ANSWERS: 2
  • In non-Web based commerce, to make a business viable, you need to appeal to a a certain measurable proportion of the population. If you run a shop, you need to get a certain number of customers spending a certain amount of money in order to cover overheads before you start to make a profit. And if customers have to come to your shop to spend, there are only a certain number of people who are available to become customers. So businesses that supply things that everybody needs - food and fuel, for example - have no problem. And businesses that appeal to 1/10 of the population - clothing for a certain age group, perhaps - are fine.
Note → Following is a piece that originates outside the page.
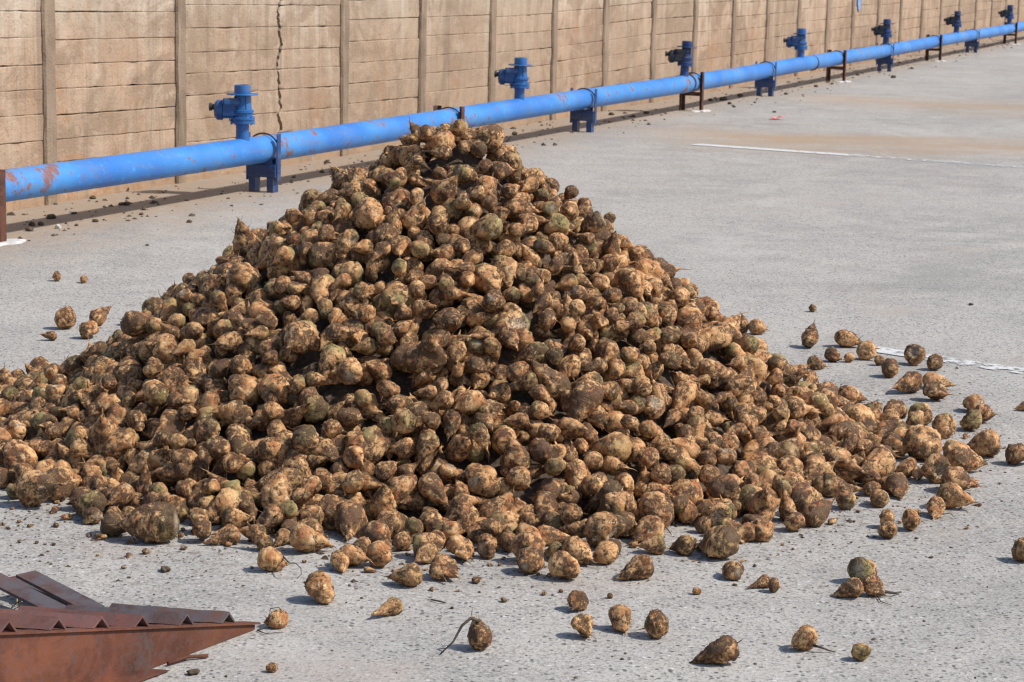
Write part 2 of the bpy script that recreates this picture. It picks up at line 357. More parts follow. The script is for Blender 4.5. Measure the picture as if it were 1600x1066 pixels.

But businesses that appeal to only 1/100 of the population can exist only in very large cities. And businesses that appeal to less than 1/1000 of the population - forget it. But because people are such a diverse lot, there are actually a lot of different businesses which appeal to 1/1000, 1/10000, or even 1/million of the population. There are a few giant businesses which make up the Head, but there are tens of thousands of potential businesses which make up, the Long Tail - and which, in a pre-Web world, could not exist. But in the web-based world, with a customer base of the whole world, a 1/million specialist suddenly becomes viable - if they can locate their potential customers. So far, so Web 1.0: they set up a website and hope for customers. Web 2.0 embodies the idea of communities. So the specialist supplier creates a forum for people interested in its specialty. It uses targeted advertising on Google and similar to find its sprinkling of customers scattered around the world. And the theory is that the total mass of the Long Tail, made up of a vast number of tiny businesses, may come to be as large as the mass of the Fat Head.
  • It means a lot of beta versions so that we can interact with new projects and make them better in the process. It also means creating instantaneously accessible niches through user-generated content.